LEXINGTON, Ky. — Kentucky’s bourbon industry is in the middle of its biggest expansion since Prohibition, building $300 million in new distilleries, warehouses and tourist centers, and filling a million barrels annually. But the future of bourbon isn’t big. It’s small.

Small craft distillers in the state will soon outnumber the big ones, if they don’t already.

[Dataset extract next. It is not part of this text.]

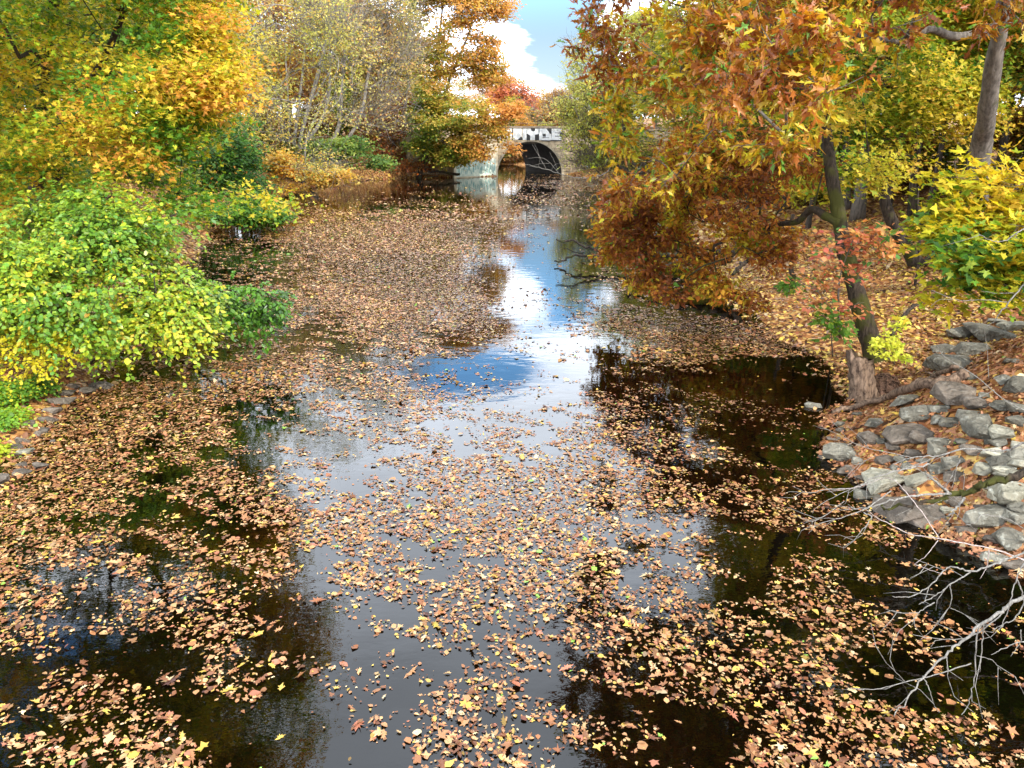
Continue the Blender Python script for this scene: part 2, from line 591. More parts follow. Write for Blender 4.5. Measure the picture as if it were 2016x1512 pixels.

New spirits makers are setting up shop almost monthly: At least nine new craft distillers received licenses or announced plans to build this year alone, including Wilderness Trace Distillery in Danville, Ky., which celebrated its grand opening this month.

With the addition of Wilderness Trace, there are now as many stops on the craft tour as on the original Kentucky Bourbon Trail, which focuses on the big guys.

The bourbon boom has come full circle, back to small startups, which is what Jim Beam, Brown-Forman and Heaven Hill once were.

“They’ve definitely come to Kentucky,” said Eric Gregory, executive director of the Kentucky Distillers’ Association. The KDA has 16 members, with two more in talks to join soon, he said.

“By the end of the next year, we could have 26,” Gregory said.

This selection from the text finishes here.